Goal of the exercise: Write out again, unaltered, the lines from the start through the line containing "random.seed(7)".

Provided material:
* * * * * * *
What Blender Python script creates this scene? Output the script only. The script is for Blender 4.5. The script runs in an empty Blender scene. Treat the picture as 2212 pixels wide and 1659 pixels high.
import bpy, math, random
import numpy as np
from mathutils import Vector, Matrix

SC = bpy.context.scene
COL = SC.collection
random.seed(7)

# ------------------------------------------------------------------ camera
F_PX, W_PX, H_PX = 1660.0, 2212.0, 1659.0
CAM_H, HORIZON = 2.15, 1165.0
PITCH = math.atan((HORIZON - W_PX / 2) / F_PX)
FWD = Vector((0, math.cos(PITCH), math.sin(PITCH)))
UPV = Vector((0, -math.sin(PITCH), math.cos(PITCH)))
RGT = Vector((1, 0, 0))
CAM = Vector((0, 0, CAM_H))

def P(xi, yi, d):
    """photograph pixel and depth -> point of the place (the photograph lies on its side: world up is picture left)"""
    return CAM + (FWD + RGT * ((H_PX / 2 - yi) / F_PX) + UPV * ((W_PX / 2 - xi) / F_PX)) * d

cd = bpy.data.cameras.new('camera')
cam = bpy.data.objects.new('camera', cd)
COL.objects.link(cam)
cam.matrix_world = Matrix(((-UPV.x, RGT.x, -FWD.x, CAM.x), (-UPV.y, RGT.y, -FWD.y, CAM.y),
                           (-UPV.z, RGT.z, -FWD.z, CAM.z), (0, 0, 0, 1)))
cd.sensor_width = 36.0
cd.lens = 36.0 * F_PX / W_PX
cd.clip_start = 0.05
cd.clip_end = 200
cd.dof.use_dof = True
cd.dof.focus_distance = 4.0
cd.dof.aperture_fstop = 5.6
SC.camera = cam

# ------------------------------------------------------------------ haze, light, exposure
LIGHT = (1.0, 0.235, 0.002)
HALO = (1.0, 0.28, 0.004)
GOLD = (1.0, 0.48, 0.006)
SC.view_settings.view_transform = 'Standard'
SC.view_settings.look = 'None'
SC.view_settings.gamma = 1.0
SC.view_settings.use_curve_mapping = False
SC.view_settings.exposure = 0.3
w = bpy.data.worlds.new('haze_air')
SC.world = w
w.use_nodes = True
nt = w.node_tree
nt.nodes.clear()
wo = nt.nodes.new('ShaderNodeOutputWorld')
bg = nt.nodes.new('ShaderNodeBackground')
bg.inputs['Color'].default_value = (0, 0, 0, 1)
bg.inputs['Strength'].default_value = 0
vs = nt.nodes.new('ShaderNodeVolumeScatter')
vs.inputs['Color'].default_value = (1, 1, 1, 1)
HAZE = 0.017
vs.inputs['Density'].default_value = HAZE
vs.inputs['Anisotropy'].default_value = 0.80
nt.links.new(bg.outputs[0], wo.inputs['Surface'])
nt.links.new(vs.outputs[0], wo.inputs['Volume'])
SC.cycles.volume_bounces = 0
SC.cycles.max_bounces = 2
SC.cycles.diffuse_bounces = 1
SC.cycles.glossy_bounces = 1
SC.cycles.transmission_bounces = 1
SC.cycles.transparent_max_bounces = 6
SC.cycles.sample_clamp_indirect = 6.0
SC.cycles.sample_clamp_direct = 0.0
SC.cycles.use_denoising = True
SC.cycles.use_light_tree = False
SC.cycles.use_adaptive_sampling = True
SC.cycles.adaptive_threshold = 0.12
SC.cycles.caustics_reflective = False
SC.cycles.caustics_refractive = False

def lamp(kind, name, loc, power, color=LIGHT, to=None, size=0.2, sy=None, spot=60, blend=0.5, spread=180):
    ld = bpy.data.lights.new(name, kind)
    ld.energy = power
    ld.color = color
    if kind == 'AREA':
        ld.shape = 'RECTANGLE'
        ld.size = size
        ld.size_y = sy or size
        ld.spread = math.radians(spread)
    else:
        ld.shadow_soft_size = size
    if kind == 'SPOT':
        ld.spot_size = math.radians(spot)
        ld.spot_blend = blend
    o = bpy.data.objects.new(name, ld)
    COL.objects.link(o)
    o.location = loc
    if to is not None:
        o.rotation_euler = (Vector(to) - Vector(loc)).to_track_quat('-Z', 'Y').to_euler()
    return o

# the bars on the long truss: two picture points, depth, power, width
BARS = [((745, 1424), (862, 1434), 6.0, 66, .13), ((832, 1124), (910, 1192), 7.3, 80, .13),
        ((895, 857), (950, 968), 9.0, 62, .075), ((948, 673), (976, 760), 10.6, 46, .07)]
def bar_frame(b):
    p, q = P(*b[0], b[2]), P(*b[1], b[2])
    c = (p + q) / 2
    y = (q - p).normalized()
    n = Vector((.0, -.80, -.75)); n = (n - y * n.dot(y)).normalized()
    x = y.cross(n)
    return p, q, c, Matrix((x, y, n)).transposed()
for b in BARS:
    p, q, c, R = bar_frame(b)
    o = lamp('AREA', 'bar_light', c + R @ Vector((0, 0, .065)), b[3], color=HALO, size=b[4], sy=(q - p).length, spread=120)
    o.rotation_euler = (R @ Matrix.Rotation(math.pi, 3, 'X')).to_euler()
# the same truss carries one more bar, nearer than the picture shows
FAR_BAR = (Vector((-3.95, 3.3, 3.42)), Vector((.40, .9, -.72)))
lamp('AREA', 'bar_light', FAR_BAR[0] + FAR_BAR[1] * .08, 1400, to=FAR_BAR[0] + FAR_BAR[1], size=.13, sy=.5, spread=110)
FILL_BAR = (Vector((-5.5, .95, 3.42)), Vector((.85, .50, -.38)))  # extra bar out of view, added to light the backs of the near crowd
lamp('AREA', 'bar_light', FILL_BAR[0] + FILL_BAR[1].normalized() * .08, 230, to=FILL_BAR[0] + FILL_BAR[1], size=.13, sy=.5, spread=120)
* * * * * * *
Final result:
What Blender Python script creates this scene? Output the script only. The script is for Blender 4.5. The script runs in an empty Blender scene. Treat the picture as 2212 pixels wide and 1659 pixels high.
import bpy, math, random
import numpy as np
from mathutils import Vector, Matrix

SC = bpy.context.scene
COL = SC.collection
random.seed(7)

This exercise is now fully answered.